Many people of my acquaintance who otherwise demonstrate the ability to engage in cogent thought seem to lose that ability when someone says it might not be a good idea to have laws so lax that some insane person (or a certified genius, or anyone) can buy an assault weapon and a hundred-round clip and six thousand rounds of ammo.  They drag out that hackneyed bit of illogic that goes “guns don’t kill people, people kill people” and spout it as though it were some sort of brilliant thinking on a par with the Pythagorean Theorem.  And if challenged, they do the line-extension of the illogic by saying inane things like “cars kill people but we don’t ban cars”.

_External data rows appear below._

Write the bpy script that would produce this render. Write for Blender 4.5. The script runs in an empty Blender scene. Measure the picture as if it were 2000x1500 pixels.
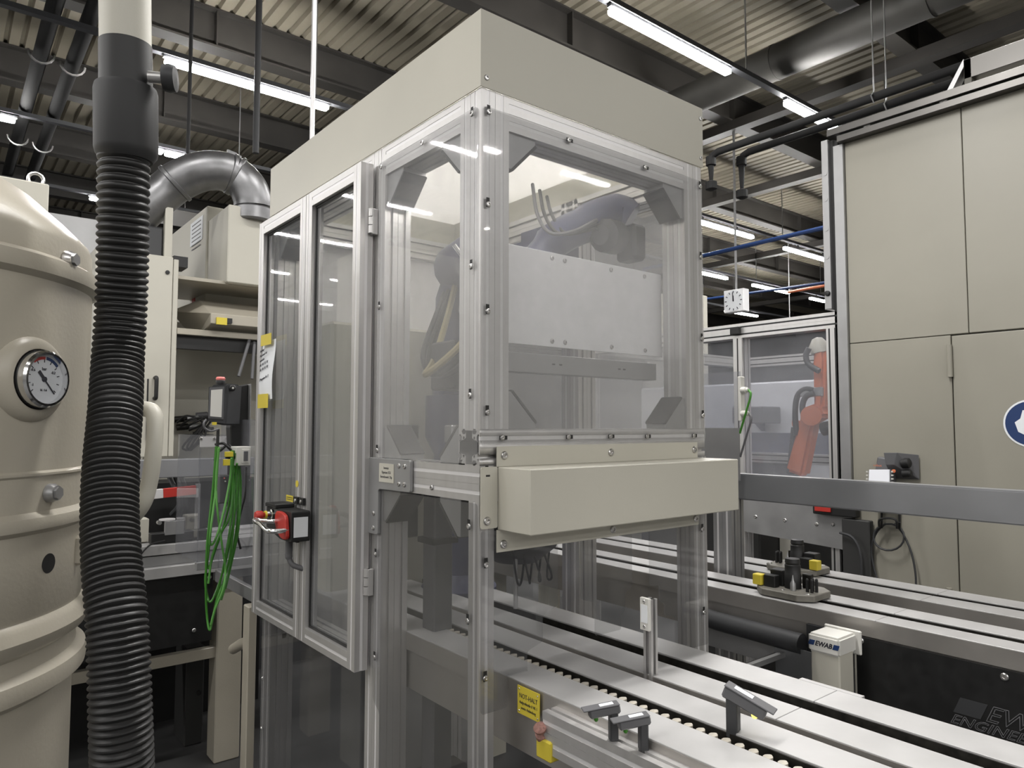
import bpy, bmesh, math, random
from mathutils import Vector, Matrix
R = math.radians
random.seed(7)
S = bpy.context.scene
COL = S.collection
# ------------------------------------------------------------ camera
FPX = 1392.0
YAW, PITCH, ROLL = R(51.2), R(3.3), R(0.08)
CAM = Vector((-0.918, -1.2536, 1.6))
FW = Vector((math.cos(YAW)*math.cos(PITCH), math.sin(YAW)*math.cos(PITCH), math.sin(PITCH)))
RT0 = Vector((math.sin(YAW), -math.cos(YAW), 0)); UP0 = RT0.cross(FW)
RT = math.cos(ROLL)*RT0 + math.sin(ROLL)*UP0
UP = -math.sin(ROLL)*RT0 + math.cos(ROLL)*UP0
cd = bpy.data.cameras.new('camera'); cam = bpy.data.objects.new('camera', cd); COL.objects.link(cam)
cd.sensor_width = 36; cd.lens = FPX/2000*36; cd.clip_start = 0.05; cd.clip_end = 200
m = Matrix((RT, UP, -FW)).transposed().to_4x4(); m.translation = CAM
cam.matrix_world = m; S.camera = cam
# ------------------------------------------------------------ world, exposure
w = bpy.data.worlds.new('world'); S.world = w; w.use_nodes = True
w.node_tree.nodes['Background'].inputs[0].default_value = (0.8, 0.84, 0.9, 1)
w.node_tree.nodes['Background'].inputs[1].default_value = 0.02
S.view_settings.view_transform = 'Standard'; S.view_settings.look = 'None'
S.view_settings.gamma = 1; S.view_settings.use_curve_mapping = False
S.view_settings.exposure = 1.62
S.cycles.transparent_max_bounces = 24; S.cycles.max_bounces = 8
S.cycles.use_denoising = True
TUBE = 62.0        # radiance of a lit lamp tube
ROWZ = 6.0
def lamp_light(x, y, L=2.0, z=ROWZ, dim=1.0):
    ld = bpy.data.lights.new('hall_lamp_or_fill', 'AREA'); ld.shape = 'RECTANGLE'; ld.size = L; ld.size_y = .09
    ld.energy = TUBE*math.pi*L*.09*dim; ld.color = (1.0, 0.98, 0.96)
    o = bpy.data.objects.new('hall_lamp_or_fill', ld); COL.objects.link(o); o.location = (x, y, z)
# lamps of the hall outside the frame, plus one made-up fill row (the ones in view are meshes further down)
ROWS = [-15.3, -11.4, -7.7, -3.9, 0.5, 3.81, 8.0, 11.25, 14.75, 18.9, 23.2, 28.0]
for y in ROWS:
    if y < 2:
        for k in range(-6, 8):
            lamp_light(-1.8+3.4*k + (1.1 if y < -10 else 0), y, dim=.2 if y == -3.9 else 1)  # the dimmed row is added to brighten the right face
    elif y < 24:
        for k in range(1, 6):
            lamp_light(-3.6-3.35*k+1.0, y)
lamp_light(.55, .165, 1.3, 3.7, .68)     # low workplace lamp hung over the machine and the conveyors, above the frame
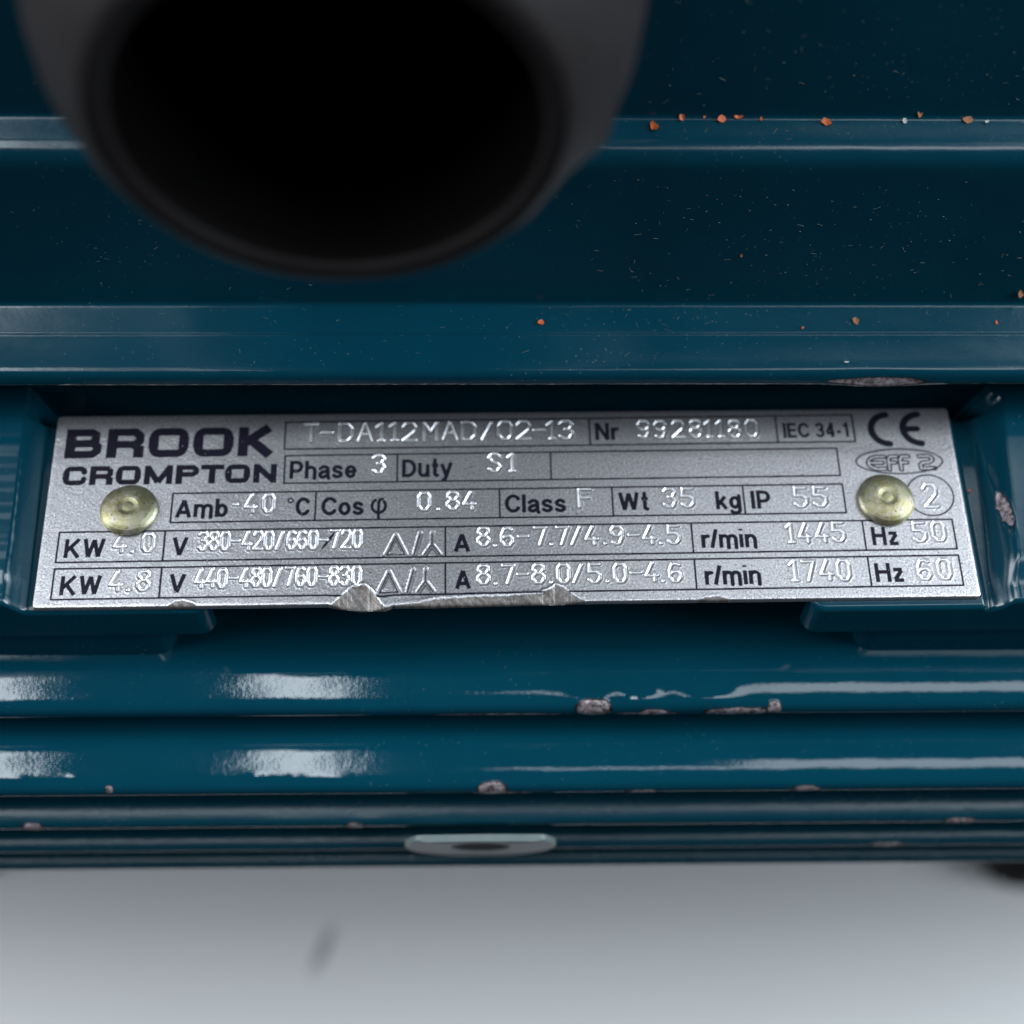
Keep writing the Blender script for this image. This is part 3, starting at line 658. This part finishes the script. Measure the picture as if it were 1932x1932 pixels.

I believe the crux of the matter is their refusal to understand that reasonable restraints on the purchase of things like fully automatic weapons and high-capacity clips has nothing to do with their ownership of a Remington Wingmaster 870, their .30-06 Springfield, their Glock 19, their grandad’s M-1, their favorite varmint-eliminator, their target pistol, their skeet shooter, or any one of the thousands of other kinds of firearms commonly owned by everyone from sportsmen and hunters to urban women who feel more secure with a small handgun in their purse.

They continue to parrot trash-phrases like “if you outlaw guns only outlaws will have guns” and “tell me more about how criminals follow the law” – acting as if “banning guns” is an Obama plot just bubbling under the surface of his cool, disconnected, European-Socialist, intellectual elitism.  The NRA wants the sheeple to think that such a plot to “ban guns” is the hidden agenda of anyone who supports reasonable control.

As a nation, we don’t have the courage or capacity to talk about serious public policy at any level.  We’d rather talk about such crap as “defense of marriage” or “the war on Christmas” or what celebrity is cheating on what other celebrity.

Let’s change the topic from “gun control” to “fully-automatic weapon and high capacity clip control” and see what happens.